Written instruction:
Wherever "Blender" appears in a line, copy that line.

Information supplied:

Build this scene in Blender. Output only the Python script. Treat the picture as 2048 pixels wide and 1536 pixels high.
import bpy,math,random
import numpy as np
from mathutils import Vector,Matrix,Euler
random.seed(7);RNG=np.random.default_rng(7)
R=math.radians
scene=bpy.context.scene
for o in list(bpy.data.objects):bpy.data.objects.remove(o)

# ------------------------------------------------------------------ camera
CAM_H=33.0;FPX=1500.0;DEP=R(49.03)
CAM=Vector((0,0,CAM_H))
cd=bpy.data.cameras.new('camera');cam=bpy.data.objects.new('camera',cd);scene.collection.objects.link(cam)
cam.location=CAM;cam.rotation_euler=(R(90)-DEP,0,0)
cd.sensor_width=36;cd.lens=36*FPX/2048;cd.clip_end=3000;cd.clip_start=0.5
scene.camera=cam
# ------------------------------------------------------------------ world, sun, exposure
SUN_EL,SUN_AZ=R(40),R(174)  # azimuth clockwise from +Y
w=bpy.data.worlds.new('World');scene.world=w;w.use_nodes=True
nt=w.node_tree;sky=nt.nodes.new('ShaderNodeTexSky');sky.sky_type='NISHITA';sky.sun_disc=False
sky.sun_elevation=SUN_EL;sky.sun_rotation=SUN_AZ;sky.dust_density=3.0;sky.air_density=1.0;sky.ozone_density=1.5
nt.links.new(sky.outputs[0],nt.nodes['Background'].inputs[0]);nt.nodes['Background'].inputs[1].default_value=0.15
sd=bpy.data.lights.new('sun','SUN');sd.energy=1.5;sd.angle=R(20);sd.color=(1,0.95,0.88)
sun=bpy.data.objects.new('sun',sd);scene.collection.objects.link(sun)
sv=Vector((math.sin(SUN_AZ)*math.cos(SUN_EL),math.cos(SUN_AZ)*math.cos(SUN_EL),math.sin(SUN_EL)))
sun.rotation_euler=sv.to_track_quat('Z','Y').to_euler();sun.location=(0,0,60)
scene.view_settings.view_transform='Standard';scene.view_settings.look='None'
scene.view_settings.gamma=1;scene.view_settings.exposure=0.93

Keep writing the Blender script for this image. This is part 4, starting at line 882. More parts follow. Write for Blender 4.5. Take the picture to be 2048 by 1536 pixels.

Answer to this problem:
Build this scene in Blender. Output only the Python script. Treat the picture as 2048 pixels wide and 1536 pixels high.
Keep writing the Blender script for this image. This is part 4, starting at line 882. More parts follow. Write for Blender 4.5. Take the picture to be 2048 by 1536 pixels.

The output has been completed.